Es gibt sicher Kinder, die sich das Schleifebinden einfach bei den Großen abschauen und es dann von selbst ausprobieren. Aber das ist nicht die Regel. Bei Susanne Holst lernen die Vorschulkinder die neue motorische Fertigkeit am Schleifenrahmen. Er gehört zu den Montessori-Materialien aus dem Bereich „Übungen des praktischen Lebens“. An dem rechteckigen Holzrahmen sind rechts und links zwei Stoffstücke befestigt. Diese treffen sich in der Mitte. An den Stoffstücken sind jeweils fünf Bänder angenäht, die in der Mitte zu Schleifen gebunden werden sollen. In unserer Bildergalerie (unten) zeigen wir es euch es Schritt für Schritt.
Der große Vorteil des Schleifenrahmens ist, dass die Kinder mit breiten Bändern üben können, die sich gut fassen lassen, statt mit dünnen Schnürsenkeln. An den verschiedenfarbigen Bändern kann man auch besser sehen, wie sie gelegt und angefasst werden müssen, um einen feste Schleife zu binden.

Wie lange brauchen Kinder, um die Schleife zu lernen?

„Bei mir lernen sie das an einem Tag!“, ist Susanne Holst überzeugt. Hat erstmal ein Kind angefangen, schauen die anderen oft neugierig zu und wollen dann auch an den Schleifenrahmen. Erst kommt der Knoten, dann das erste „Ohr“, dann wird das andere Band um die Schlaufe gelegt und mit dem Zeigefinger durchs erste Ohr geschoben. Ein Handwechsel und das Kind kann die beiden entstandenen Schlaufen festziehen. Das müsse dann schon mit einem Ruck passieren, den sich nicht alle Kind trauen, so Holst, sonst sei die Schleife nicht fest genug. Die Montessori-Pädagogin zieht den Kindern zum Spaß sanft an ihren eigenen Ohren, damit sie spüren, dass auch die Schleifenohren ein bisschen Zug brauchen, um zur perfekten Schleife zu werden.
„Wenn sie das Prinzip erfasst haben, sind sie total stolz und wollen sie es wieder und wieder machen“, so Holst. In ihrer Vorschulklasse hat sie für die Schleifenkönner noch ein besonderes Bonbon. Wenn die Schleife am Schleifenrahmen sitzt, dürfen sich die Kinder am Schnürsenkel eines echten Lederschuhs versuchen. Und wo man gerade bei den Übungen des praktischen Lebens ist, wird dieser vorher noch mit Lederfett, Lappen und Schuhbürste blankgeputzt.
Natürlich wäre es toll, wenn die Kinder dann im Anschluss auch Schnürschuhe hätten, an denen sie täglich üben könnten, findet Holst. „ Aber die Schleife verlernen sie auch so nicht mehr“, ist sich Holst sicher. Die meisten suchten sich selbstständig immer neue Bänder und Schnüre zum Schleife binden. Sei es in der Schule oder zu Hause.
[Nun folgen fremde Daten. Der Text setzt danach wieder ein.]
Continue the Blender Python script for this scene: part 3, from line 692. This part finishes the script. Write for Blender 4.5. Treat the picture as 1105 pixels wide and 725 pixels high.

Kann man eine Schleife noch anders binden?

Ja, es gibt noch eine weitere Methode. Dabei werden zunächst zwei Schlaufen gebildet und diese dann miteinander verknotet. Susanne Holst rät von dieser „unechten Schleife“ ab: „Sie hält einfach nicht!“

Wie können Eltern ihren Kindern helfen, die Schleife zu lernen?

Es braucht nicht unbedingt einen Schleifenrahmen, um die Schleife zu lernen. Mit Papas Turnschuh, den ein Erwachsener festhält oder einem breiten Geschenkband, das um ein Schneidebrett aus der Küche gelegt wurde, geht es auch. Das Wichtige ist, es dem Kind einfach mal anzubieten und, so Holst, dem Kind zuzutrauen, dass es das schon kann. Leider, so die Vorschulpädagogin, nehmen Eltern ihren Kindern in diesem Alter noch viel zu viel ab. Weil es schnell gehen muss, ziehen sie ihm die Jacke an und aus und binden ihm die Schuhe.“ Wie soll ein Kind selbständig werden, wenn man ihm bis zur 4. Klasse den Ranzen trägt?“, fragt sie kopfschüttelnd.
Machen lassen ist also die Devise! Nicht nur beim Schleifebinden. Auch Knöpfe und Reißverschlüsse können schon früh ein Kinderspiel sein, wenn man die Kleinen damit spielen lässt.